Broadly speaking, the larger breeds tend to have a shorter lifespan than the smaller. Smaller breeds tend to be more nervous and have a greater tendency to ‘jumpiness’. Small breeds, such as Polish and Netherland dwarf, may be unsuitable for a household with small children who may wish to pick them up, as jumping out of a person’s arms is a major cause of injury. Conversely, the larger breeds and giants may be too big for a young person to pick up. Therefore, if you have small children in the house, do not choose one of the smallest breeds as your companion rabbit. A child will often be more tempted to grab a little rabbit and consequently make it more nervous. Adopt a larger rabbit instead as they often seem to be calmer and not as tempting to carry around.

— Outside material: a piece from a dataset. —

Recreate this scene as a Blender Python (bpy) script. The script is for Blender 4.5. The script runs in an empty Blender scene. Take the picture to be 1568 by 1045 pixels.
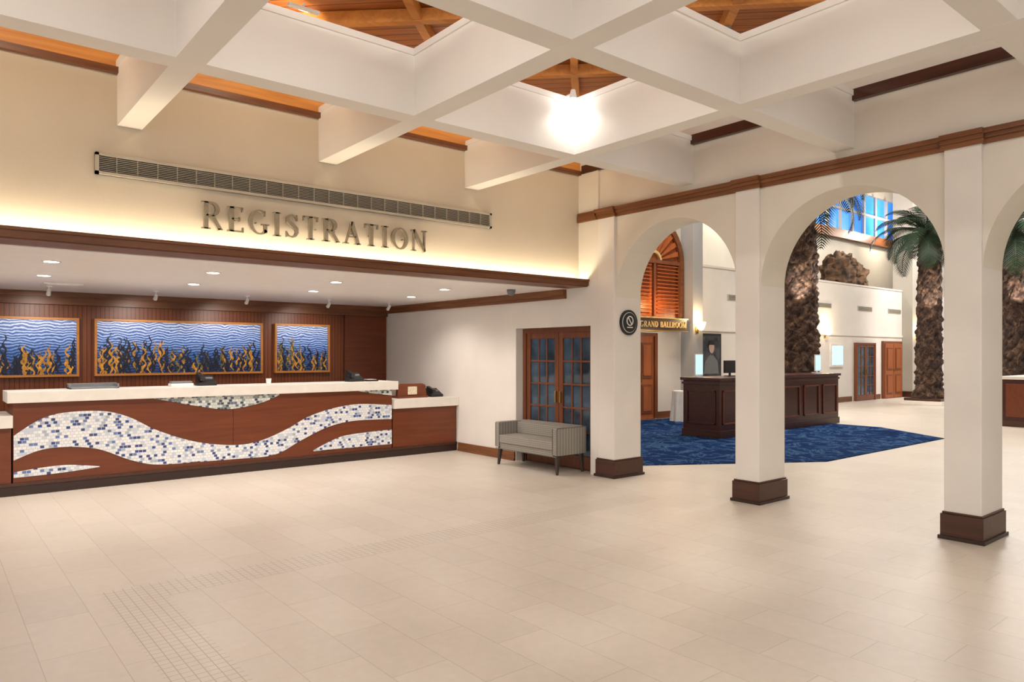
import bpy, math, random
from mathutils import Vector, Matrix, noise as mnoise
random.seed(7)
pi=math.pi
scene=bpy.context.scene

# ------------------------------------------------------------------ nodes
class NT:
    def __init__(s,name):
        s.m=bpy.data.materials.new(name); s.m.use_nodes=True
        s.t=s.m.node_tree; s.b=s.t.nodes['Principled BSDF']
        s._pos=None
    def new(s,t): return s.t.nodes.new(t)
    def link(s,a,b): s.t.links.new(a,b)
    def put(s,sock,v):
        if hasattr(v,'is_output'): s.link(v,sock)
        else: sock.default_value=v
    def pos(s):
        if s._pos is None:
            g=s.new('ShaderNodeNewGeometry'); x=s.new('ShaderNodeSeparateXYZ')
            s.link(g.outputs['Position'],x.inputs[0]); s._pos=(g.outputs['Position'],x.outputs[0],x.outputs[1],x.outputs[2])
        return s._pos
    def math(s,op,a,b=0.0,c=0.0):
        n=s.new('ShaderNodeMath'); n.operation=op
        s.put(n.inputs[0],a); s.put(n.inputs[1],b)
        if op in('MULTIPLY_ADD','COMPARE'): s.put(n.inputs[2],c)
        return n.outputs[0]
    def comb(s,x,y,z):
        n=s.new('ShaderNodeCombineXYZ'); s.put(n.inputs[0],x);s.put(n.inputs[1],y);s.put(n.inputs[2],z); return n.outputs[0]
    def noise(s,scale,detail=3,vec=None,rough=.5,dist=0):
        n=s.new('ShaderNodeTexNoise'); n.inputs['Scale'].default_value=scale; n.inputs['Detail'].default_value=detail
        n.inputs['Roughness'].default_value=rough; n.inputs['Distortion'].default_value=dist
        s.link(vec if vec is not None else s.pos()[0],n.inputs['Vector']); return n.outputs['Fac']
    def ramp(s,fac,stops,interp='LINEAR'):
        n=s.new('ShaderNodeValToRGB'); n.color_ramp.interpolation=interp
        e=n.color_ramp.elements
        while len(e)<len(stops): e.new(0.5)
        for i,(p,c) in enumerate(stops):
            e[i].position=p; e[i].color=(c[0],c[1],c[2],1)
        s.link(fac,n.inputs[0]); return n.outputs[0]
    def mix(s,f,a,b):
        n=s.new('ShaderNodeMix'); n.data_type='RGBA'
        s.put(n.inputs[0],f)
        for k,v in ((6,a),(7,b)):
            if hasattr(v,'is_output'): s.link(v,n.inputs[k])
            else: n.inputs[k].default_value=(v[0],v[1],v[2],1)
        return n.outputs[2]
    def bump(s,h,strength=.3,dist=.01):
        n=s.new('ShaderNodeBump'); n.inputs['Strength'].default_value=strength; n.inputs['Distance'].default_value=dist
        s.link(h,n.inputs['Height']); s.link(n.outputs[0],s.b.inputs['Normal'])
    def col(s,c):
        if hasattr(c,'is_output'): s.link(c,s.b.inputs['Base Color'])
        else: s.b.inputs['Base Color'].default_value=(c[0],c[1],c[2],1)
    def rough(s,r): s.put(s.b.inputs['Roughness'],r)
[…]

Rabbit breeds can be divided into five categories, and the mixtures will naturally have recognizable ancestry and look fairly similar. There are various dwarf breeds, small breeds, medium breeds, large breeds, giant breeds, as well as breeds with deviant/ diverging fur texture. Both the rabbit’s adult size and future care should be taken into account when choosing a breed.

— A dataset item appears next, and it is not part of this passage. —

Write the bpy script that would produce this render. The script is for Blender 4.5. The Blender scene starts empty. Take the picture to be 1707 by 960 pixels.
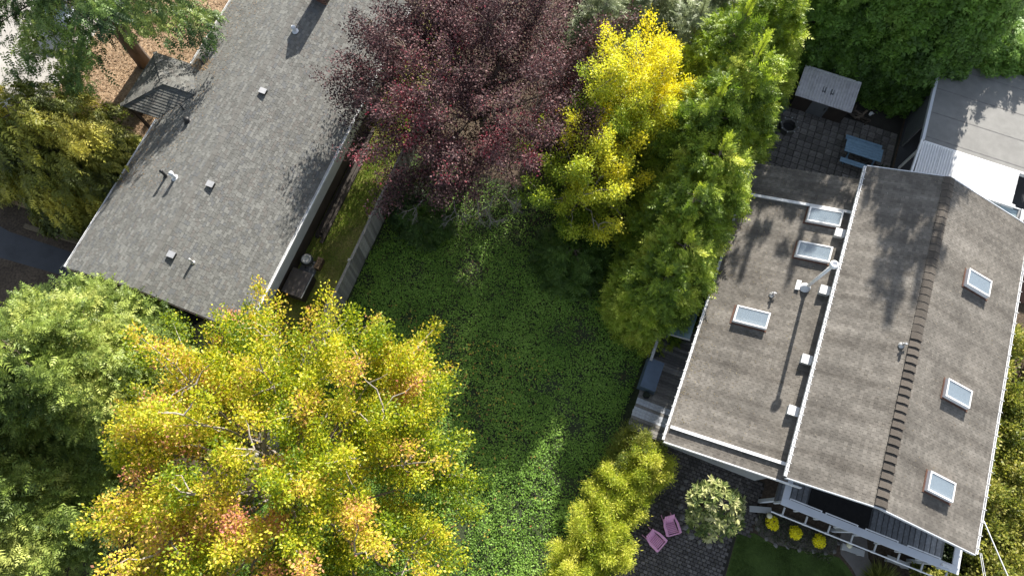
import bpy, math, random
import numpy as np
from mathutils import Vector

random.seed(7)
SC = bpy.context.scene
COL = SC.collection
R = math.radians

# ---------------------------------------------------------------- camera, light, exposure
cam_d = bpy.data.cameras.new('camera')
cam = bpy.data.objects.new('camera', cam_d)
COL.objects.link(cam)
cam.location = (0, 0, 32)
cam.rotation_euler = (R(19.3), 0, 0)
cam_d.sensor_width = 36
cam_d.lens = 24
cam_d.clip_end = 2000
SC.camera = cam

SUN_AZ, SUN_EL = 21.0, 26.5
world = bpy.data.worlds.new('World')
SC.world = world
world.use_nodes = True
wn = world.node_tree.nodes
sky = wn.new('ShaderNodeTexSky')
sky.sky_type = 'NISHITA'
sky.sun_disc = False
sky.sun_elevation = R(SUN_EL)
sky.sun_rotation = R(SUN_AZ)
hsv = wn.new('ShaderNodeHueSaturation')          # hazy, whiter autumn sky
hsv.inputs['Saturation'].default_value = 0.6
world.node_tree.links.new(sky.outputs[0], hsv.inputs['Color'])
world.node_tree.links.new(hsv.outputs[0], wn['Background'].inputs[0])
wn['Background'].inputs[1].default_value = 0.095

sl = bpy.data.lights.new('sun', 'SUN')
sl.energy = 5.0
sl.angle = R(0.55)
sl.color = (1.0, 0.945, 0.86)
sun = bpy.data.objects.new('sun', sl)
COL.objects.link(sun)
sd = Vector((math.sin(R(SUN_AZ)) * math.cos(R(SUN_EL)), math.cos(R(SUN_AZ)) * math.cos(R(SUN_EL)), math.sin(R(SUN_EL))))
sun.rotation_euler = (-sd).to_track_quat('-Z', 'Y').to_euler()
sun.location = sd * 60

SC.view_settings.view_transform = 'Standard'
SC.view_settings.look = 'None'
SC.view_settings.gamma = 1
SC.view_settings.exposure = 1.5
SC.cycles.max_bounces = 6
SC.cycles.transparent_max_bounces = 8

# ---------------------------------------------------------------- helpers
A1, A2 = R(20.0), R(21.8)          # headings of the two houses


def W(az, p, a, z=0.0):            # (across, along, up) in a house's own axes -> world
    return Vector((p * math.cos(az) + a * math.sin(az), -p * math.sin(az) + a * math.cos(az), z))


def W1(p, a, z=0.0):
    return W(A1, p, a, z)


def W2(p, a, z=0.0):
    return W(A2, p, a, z)


def thing(name, label, cat, loc=(0, 0, 0), rz=0.0, group=None):
    o = bpy.data.objects.new(name, None)
    COL.objects.link(o)
    o.location = loc
    o.rotation_euler = (0, 0, rz)
    o.empty_display_size = .2
    return tag(o, label, cat, group)


def tag(o, label=None, cat=None, group=None, kind=None):
    if label: o['label'] = label
    if cat: o['category'] = cat
    if group: o['group'] = group
    if kind: o['kind'] = kind
    return o


def link(name, me, parent=None, loc=None, rot=None):
    o = bpy.data.objects.new(name, me)
    COL.objects.link(o)
    if parent: o.parent = parent
    if loc is not None: o.location = loc
    if rot is not None: o.rotation_euler = rot
    return o


def copy_tree(o, parent=None):
    c = o.copy()
    COL.objects.link(c)
    if parent: c.parent = parent
    for ch in list(o.children):
        copy_tree(ch, c)
    return c


class MB:
    """collects shapes; build() links them as one mesh object"""
    def __init__(s, off=(0, 0, 0)):
        s.v, s.f, s.c, s.off = [], [], [], off
        s.col = (1, 1, 1)

    def add(s, vs, fs):
        b = len(s.v)
        s.v += [tuple(v) for v in vs]
        for f in fs:
            s.f.append([i + b for i in f])
            s.c.append(s.col)
        return s

    def box(s, x0, x1, y0, y1, z0, z1):
        v = [(x, y, z) for z in (z0, z1) for y in (y0, y1) for x in (x0, x1)]
        return s.add(v, [(0, 2, 3, 1), (4, 5, 7, 6), (0, 1, 5, 4), (2, 6, 7, 3), (0, 4, 6, 2), (1, 3, 7, 5)])

    def hexa(s, v):                # 8 corners: bottom ring 0-3, top ring 4-7
        return s.add(v, [(3, 2, 1, 0), (4, 5, 6, 7), (0, 1, 5, 4), (1, 2, 6, 5), (2, 3, 7, 6), (3, 0, 4, 7)])

    def bar(s, a, b, w, h=None, up=(0, 0, 1)):
        a, b = Vector(a), Vector(b)
        h = h or w
        d = (b - a).normalized()
        u = Vector(up)
        if abs(d.dot(u)) > .98: u = Vector((0, 1, 0))
        sx = d.cross(u).normalized() * w / 2
        su = sx.cross(d).normalized() * h / 2
        return s.hexa([a - sx - su, a + sx - su, b + sx - su, b - sx - su, a - sx + su, a + sx + su, b + sx + su, b - sx + su])

    def tube(s, pts, rad, n=6, cap=True):
        pts = [Vector(p) for p in pts]
        if not hasattr(rad, '__len__'): rad = [rad] * len(pts)
        vs, fs = [], []
        for i, p in enumerate(pts):
            d = (pts[min(i + 1, len(pts) - 1)] - pts[max(i - 1, 0)]).normalized()
            u = Vector((0, 0, 1)) if abs(d.z) < .9 else Vector((1, 0, 0))
            x = d.cross(u).normalized()
            y = d.cross(x)
            for k in range(n):
                t = 2 * math.pi * k / n
                vs.append(p + (x * math.cos(t) + y * math.sin(t)) * rad[i])
        for i in range(len(pts) - 1):
            for k in range(n):
                k2 = (k + 1) % n
                fs.append((i * n + k, i * n + k2, (i + 1) * n + k2, (i + 1) * n + k))
        if cap:
            fs.append(tuple(range(n))[::-1])
            fs.append(tuple((len(pts) - 1) * n + k for k in range(n)))
        return s.add(vs, fs)

    def lathe(s, prof, c=(0, 0, 0), n=16):
        vs = [(c[0] + r * math.cos(2 * math.pi * k / n), c[1] + r * math.sin(2 * math.pi * k / n), c[2] + z) for r, z in prof for k in range(n)]
        fs = []
        for i in range(len(prof) - 1):
            for k in range(n):
                k2 = (k + 1) % n
                fs.append((i * n + k, i * n + k2, (i + 1) * n + k2, (i + 1) * n + k))
        fs.append(tuple((len(prof) - 1) * n + k for k in range(n)))
        return s.add(vs, fs)

    def prism(s, poly, z0, z1):
        n = len(poly)
        v = [(x, y, z0) for x, y in poly] + [(x, y, z1) for x, y in poly]
        return s.add(v, [tuple(range(n))[::-1], tuple(range(n, 2 * n))] + [(i, (i + 1) % n, n + (i + 1) % n, n + i) for i in range(n)])

    def mesh(s, name, mat, smooth=False):
        me = bpy.data.meshes.new(name)
        ox, oy, oz = s.off
        me.from_pydata([(x - ox, y - oy, z - oz) for x, y, z in s.v], [], s.f)
        at = me.attributes.new('col', 'FLOAT_COLOR', 'FACE')
        at.data.foreach_set('color', np.array([(*c, 1) for c in s.c], np.float32).ravel())
        me.materials.append(mat)
        if smooth: me.shade_smooth()
        me.update()
        return me

    def build(s, name, mat, parent=None, smooth=False, loc=None, rot=None, kind=None, label=None):
        o = link(name, s.mesh(name, mat, smooth), parent, loc, rot)
        if kind: o['kind'] = kind
        if label: o['label'] = label
        return o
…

Larger breeds require more provision of space and may struggle with certain configurations of runs, tunnels and climbing apparatus. It is therefore helpful to know the estimated adult size of the rabbit(s) to plan the housing for them.

It can be more difficult to predict the future adult size of mixed breed rabbits, but they may be less likely to exhibit certain breed-specific health problems. They may benefit from hybrid vigour or at least the dilution of certain extreme features such as mandibular prognathism, meaning serious malocclusion leading to an undershot jaw.

Long-haired rabbits or wool breeds (e.g. cashmere, angora) require considerable grooming to avoid fur tangling and matting. Lack of care causes great suffering, and these rabbits should be avoided as companion animals unless one is dedicated to providing the necessary daily grooming. Rabbits with unnaturally long fur have no chance of maintaining a clean and tangle-free coat on their own. Rabbits with normal and short fur require less grooming but still need to be brushed, especially during moult.